I wait with interest to see if the relaunch works. If you want to check out the current catalogue, you can find it here


Do you have any genuine Tupperware?

Did you ever go to the parties?

What about those of you in other countries [USA, Canada, France, Ireland etc] – do they still have the parties there?

Are you a Lock-And-Lock convert?

Or a Lakeland Plastics aficionado?


  1. I have four items of tupperware - bought at a party organsied by one of the GB mums when I was in Warrington...

    - a pair of large mixing bowls with lids, fantastically useful for carrying enormous quantities of soup to church functions

    - a crudite and dip thing simlar to yours but with removeable compartments; I've long since lost the lid to the tub for the 'dip'... gone to Narnia maybe; ideal for manse open house events

    - two separate sets of cookie/pastry cutters which come in when I want to bake biscuits for church functions

    I think the cost of said items came to around £50 at the time... an absolute fortune it has to be said. However they do all carry a notional life time guarantee....

    One of my friends has the batter mixer and makes amazing 'funnel cakes' with it.

  2. Firstly, I would love to wear one of those 'shirtwaist' dresses again!
    I still have one piece of genuine Tupperware, a sort of collection of lemon squeezer, grater etc all contained in a plastic box, very useful.
    Other than that I have, a bit like the socks, a lot of boxes without lids, and a lot of lids without boxes......

  3. Didn't go to any parties when I lived in the UK, and I have never heard Canadians mention Tupperware.
    Jane x
    P.S. Canadians do not know what 'hoovering' is..it is vacuuming. 'Washing up' is doing the dishes. Washing up is washing your hands to freshen up. Phew! That's only the beginning.

  4. I just bought some tumblers with lids for the grandchildren. I think 36 dollars was a high price to pay for them! The sippy tops are hard to get on and off, too. Oh well. I have a big red Tupperware bowl that my sweet neighbor gave me, but I've already lost the lid. Drat. I do have a slim water jug and I am going to go hunt for it right now. I love what you say about buying the cheapest item. Oh, if I had a Tupperware lid for every time I did THAT!

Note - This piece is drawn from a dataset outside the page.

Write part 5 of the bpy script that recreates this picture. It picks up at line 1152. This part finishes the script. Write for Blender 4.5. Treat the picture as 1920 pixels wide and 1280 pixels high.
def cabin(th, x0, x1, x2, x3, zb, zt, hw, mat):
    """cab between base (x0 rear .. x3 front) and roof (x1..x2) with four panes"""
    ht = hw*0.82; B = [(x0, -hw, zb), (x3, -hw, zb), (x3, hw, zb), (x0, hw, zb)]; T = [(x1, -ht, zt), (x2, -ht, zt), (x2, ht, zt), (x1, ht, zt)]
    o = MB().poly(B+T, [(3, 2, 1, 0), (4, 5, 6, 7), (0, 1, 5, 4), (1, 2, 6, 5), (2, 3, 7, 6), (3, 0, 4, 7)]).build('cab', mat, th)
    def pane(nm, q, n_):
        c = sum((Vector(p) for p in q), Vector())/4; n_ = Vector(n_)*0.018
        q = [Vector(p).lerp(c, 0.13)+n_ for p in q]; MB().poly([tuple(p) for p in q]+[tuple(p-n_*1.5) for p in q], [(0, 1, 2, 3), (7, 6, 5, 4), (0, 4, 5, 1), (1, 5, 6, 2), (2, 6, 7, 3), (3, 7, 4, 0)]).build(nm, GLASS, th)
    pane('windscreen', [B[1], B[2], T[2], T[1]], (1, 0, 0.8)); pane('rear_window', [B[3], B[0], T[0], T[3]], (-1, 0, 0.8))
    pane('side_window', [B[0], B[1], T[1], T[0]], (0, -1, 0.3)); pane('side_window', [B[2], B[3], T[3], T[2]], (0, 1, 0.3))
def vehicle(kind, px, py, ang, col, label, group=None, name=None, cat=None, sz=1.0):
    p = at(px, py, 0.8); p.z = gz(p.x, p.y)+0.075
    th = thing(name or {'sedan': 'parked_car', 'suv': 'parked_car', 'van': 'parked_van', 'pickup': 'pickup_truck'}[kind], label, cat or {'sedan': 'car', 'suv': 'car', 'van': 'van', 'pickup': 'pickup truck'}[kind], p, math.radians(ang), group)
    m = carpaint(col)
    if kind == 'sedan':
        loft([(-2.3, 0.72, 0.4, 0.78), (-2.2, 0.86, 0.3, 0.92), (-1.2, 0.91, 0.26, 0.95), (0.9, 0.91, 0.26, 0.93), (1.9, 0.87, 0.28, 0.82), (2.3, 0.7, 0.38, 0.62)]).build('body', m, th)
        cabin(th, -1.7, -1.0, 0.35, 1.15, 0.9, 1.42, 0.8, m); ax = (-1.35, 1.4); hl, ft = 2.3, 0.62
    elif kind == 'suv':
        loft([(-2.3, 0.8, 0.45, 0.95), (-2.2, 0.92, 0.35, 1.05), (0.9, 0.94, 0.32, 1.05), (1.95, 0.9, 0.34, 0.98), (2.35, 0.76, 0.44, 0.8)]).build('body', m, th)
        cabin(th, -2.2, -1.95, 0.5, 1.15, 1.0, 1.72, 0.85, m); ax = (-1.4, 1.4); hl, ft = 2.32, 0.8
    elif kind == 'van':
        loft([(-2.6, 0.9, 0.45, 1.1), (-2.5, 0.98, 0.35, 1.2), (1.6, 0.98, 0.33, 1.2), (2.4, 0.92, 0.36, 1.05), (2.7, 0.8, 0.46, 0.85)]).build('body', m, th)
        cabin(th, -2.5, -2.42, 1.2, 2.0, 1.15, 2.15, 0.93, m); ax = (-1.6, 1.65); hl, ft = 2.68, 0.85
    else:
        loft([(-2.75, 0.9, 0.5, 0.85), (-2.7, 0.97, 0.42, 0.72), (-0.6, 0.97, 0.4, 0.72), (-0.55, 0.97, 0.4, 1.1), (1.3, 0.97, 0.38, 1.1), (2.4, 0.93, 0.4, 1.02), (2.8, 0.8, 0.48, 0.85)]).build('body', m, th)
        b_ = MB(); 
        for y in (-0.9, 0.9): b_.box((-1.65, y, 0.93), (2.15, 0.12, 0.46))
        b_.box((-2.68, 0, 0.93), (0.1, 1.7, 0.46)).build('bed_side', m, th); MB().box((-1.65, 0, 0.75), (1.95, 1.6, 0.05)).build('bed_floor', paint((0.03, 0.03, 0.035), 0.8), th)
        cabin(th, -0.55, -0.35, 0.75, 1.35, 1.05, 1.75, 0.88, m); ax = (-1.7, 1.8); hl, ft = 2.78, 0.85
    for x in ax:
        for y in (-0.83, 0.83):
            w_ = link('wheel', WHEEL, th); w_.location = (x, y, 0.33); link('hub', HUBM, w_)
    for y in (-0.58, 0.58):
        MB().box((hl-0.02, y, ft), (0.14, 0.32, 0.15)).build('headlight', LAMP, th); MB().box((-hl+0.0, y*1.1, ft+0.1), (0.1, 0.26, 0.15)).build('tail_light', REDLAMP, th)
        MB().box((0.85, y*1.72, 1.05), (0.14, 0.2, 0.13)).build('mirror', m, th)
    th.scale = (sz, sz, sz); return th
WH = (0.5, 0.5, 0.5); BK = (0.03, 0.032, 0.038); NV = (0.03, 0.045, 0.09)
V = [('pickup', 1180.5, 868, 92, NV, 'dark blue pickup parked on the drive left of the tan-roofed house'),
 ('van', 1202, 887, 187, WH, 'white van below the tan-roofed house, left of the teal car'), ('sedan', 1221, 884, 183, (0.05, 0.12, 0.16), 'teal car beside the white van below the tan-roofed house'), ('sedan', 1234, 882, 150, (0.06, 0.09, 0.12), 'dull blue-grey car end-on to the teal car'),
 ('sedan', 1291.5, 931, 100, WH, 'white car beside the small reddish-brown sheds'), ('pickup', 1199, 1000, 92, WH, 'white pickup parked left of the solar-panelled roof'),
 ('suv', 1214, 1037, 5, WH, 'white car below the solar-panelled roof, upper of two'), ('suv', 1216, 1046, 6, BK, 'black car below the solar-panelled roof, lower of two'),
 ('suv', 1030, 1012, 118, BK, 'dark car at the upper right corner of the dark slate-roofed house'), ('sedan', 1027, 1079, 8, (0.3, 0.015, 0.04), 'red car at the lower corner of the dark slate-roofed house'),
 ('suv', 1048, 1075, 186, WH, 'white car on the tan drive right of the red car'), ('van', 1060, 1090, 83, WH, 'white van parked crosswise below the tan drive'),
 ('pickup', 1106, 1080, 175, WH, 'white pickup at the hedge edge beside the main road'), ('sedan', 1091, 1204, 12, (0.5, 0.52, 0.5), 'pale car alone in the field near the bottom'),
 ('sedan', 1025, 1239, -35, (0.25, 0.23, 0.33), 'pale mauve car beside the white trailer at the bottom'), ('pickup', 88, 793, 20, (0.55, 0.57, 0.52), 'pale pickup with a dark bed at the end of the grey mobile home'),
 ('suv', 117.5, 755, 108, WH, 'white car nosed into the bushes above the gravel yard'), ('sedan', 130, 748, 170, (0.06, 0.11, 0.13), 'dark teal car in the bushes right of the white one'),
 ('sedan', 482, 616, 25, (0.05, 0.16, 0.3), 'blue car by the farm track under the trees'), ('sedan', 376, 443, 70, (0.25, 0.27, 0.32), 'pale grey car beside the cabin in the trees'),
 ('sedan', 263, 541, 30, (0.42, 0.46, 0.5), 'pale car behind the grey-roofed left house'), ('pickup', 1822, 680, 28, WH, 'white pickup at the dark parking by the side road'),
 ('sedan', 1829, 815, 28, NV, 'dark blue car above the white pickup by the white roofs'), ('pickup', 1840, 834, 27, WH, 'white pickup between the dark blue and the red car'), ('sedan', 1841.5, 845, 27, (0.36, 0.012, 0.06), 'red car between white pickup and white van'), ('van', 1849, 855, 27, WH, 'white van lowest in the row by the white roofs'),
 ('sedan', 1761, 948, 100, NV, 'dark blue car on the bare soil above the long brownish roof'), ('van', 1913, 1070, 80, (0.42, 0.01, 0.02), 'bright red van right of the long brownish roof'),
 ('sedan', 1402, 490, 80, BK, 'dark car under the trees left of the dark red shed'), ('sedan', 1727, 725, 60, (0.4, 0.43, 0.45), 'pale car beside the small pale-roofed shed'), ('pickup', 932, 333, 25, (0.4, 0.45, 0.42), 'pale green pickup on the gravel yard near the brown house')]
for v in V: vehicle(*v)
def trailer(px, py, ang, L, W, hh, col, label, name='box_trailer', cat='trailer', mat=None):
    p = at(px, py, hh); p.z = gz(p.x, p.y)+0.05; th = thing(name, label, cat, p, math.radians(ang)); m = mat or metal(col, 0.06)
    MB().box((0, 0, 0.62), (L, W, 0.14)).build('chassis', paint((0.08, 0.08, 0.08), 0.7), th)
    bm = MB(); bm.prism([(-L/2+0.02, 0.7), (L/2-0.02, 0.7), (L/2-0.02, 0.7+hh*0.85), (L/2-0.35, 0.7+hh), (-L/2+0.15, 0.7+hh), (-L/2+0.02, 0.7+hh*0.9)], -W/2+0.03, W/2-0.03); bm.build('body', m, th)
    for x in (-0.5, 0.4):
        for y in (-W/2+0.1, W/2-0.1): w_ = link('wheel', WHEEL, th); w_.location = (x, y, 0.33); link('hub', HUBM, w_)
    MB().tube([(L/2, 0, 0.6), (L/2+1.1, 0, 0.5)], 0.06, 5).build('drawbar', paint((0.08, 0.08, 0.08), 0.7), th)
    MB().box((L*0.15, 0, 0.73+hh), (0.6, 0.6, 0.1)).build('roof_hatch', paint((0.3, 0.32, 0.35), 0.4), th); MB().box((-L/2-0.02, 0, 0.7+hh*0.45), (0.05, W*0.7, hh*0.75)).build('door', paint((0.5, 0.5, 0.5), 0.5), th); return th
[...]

  5. I have got some tupperware boxes that I bought in 1976 AND I still have the lids. Is this a record? I have to admit that they are starting to look like I've had them for over 30 years, though. They have actually seen a lot of use over the years.

    I really liked the Vitalite margarine tubs - especially from the time when it was first introduced and the tubs were billed as reuseable and did not have "Vitalite" in large letters around the side. They have lasted almost as well as my tupperware but vitalite have been mean and changed the type of tub they use so they are not so useful any more. I'm now on to the 1 kilo Stork tubs as replacement for Vitalite tubs but as they have opaque lids, it is not so easy to see at a glance in the fridge whether the tub is full of actual marg or leftovers.

  6. How lovely to hear of someone else who would cringe at Tupperware parties because of lack of finance! I was given a couple of small containers but still didn't think they were worth the money.
    I wonder if they will make a go of it as there are some excellent containers in supermarkets these days.
    But maybe some people like those sort of parties - ours used to consist of lots of food and loud music into the small hours! Those were the days!